- SOURCE DATA:
● ● ●

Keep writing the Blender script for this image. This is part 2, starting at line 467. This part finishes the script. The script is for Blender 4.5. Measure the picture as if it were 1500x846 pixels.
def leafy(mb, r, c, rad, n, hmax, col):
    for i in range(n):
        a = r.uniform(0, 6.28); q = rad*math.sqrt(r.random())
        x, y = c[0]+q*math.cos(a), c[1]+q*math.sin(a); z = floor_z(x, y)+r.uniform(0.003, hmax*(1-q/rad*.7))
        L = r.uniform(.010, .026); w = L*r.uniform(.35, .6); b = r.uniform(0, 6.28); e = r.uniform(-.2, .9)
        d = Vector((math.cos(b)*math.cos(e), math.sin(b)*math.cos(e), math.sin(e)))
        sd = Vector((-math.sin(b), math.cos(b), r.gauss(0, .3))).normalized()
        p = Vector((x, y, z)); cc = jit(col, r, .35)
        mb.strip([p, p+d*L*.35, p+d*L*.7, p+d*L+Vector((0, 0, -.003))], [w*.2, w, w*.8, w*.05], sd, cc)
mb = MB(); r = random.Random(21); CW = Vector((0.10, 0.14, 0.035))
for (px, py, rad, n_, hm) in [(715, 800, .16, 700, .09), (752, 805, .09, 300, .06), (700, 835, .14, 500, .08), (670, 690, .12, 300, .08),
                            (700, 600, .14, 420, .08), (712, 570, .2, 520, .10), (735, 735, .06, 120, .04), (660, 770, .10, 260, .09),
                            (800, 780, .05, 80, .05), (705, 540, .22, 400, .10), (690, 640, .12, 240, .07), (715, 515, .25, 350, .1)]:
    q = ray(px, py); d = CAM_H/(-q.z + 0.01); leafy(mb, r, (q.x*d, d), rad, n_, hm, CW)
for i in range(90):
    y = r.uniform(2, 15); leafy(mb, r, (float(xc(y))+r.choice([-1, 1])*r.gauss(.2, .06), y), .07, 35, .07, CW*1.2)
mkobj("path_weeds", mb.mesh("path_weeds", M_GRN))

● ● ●

Extract the full listing above without alteration.

Keep writing the Blender script for this image. This is part 2, starting at line 467. This part finishes the script. The script is for Blender 4.5. Measure the picture as if it were 1500x846 pixels.
def leafy(mb, r, c, rad, n, hmax, col):
    for i in range(n):
        a = r.uniform(0, 6.28); q = rad*math.sqrt(r.random())
        x, y = c[0]+q*math.cos(a), c[1]+q*math.sin(a); z = floor_z(x, y)+r.uniform(0.003, hmax*(1-q/rad*.7))
        L = r.uniform(.010, .026); w = L*r.uniform(.35, .6); b = r.uniform(0, 6.28); e = r.uniform(-.2, .9)
        d = Vector((math.cos(b)*math.cos(e), math.sin(b)*math.cos(e), math.sin(e)))
        sd = Vector((-math.sin(b), math.cos(b), r.gauss(0, .3))).normalized()
        p = Vector((x, y, z)); cc = jit(col, r, .35)
        mb.strip([p, p+d*L*.35, p+d*L*.7, p+d*L+Vector((0, 0, -.003))], [w*.2, w, w*.8, w*.05], sd, cc)
mb = MB(); r = random.Random(21); CW = Vector((0.10, 0.14, 0.035))
for (px, py, rad, n_, hm) in [(715, 800, .16, 700, .09), (752, 805, .09, 300, .06), (700, 835, .14, 500, .08), (670, 690, .12, 300, .08),
                            (700, 600, .14, 420, .08), (712, 570, .2, 520, .10), (735, 735, .06, 120, .04), (660, 770, .10, 260, .09),
                            (800, 780, .05, 80, .05), (705, 540, .22, 400, .10), (690, 640, .12, 240, .07), (715, 515, .25, 350, .1)]:
    q = ray(px, py); d = CAM_H/(-q.z + 0.01); leafy(mb, r, (q.x*d, d), rad, n_, hm, CW)
for i in range(90):
    y = r.uniform(2, 15); leafy(mb, r, (float(xc(y))+r.choice([-1, 1])*r.gauss(.2, .06), y), .07, 35, .07, CW*1.2)
mkobj("path_weeds", mb.mesh("path_weeds", M_GRN))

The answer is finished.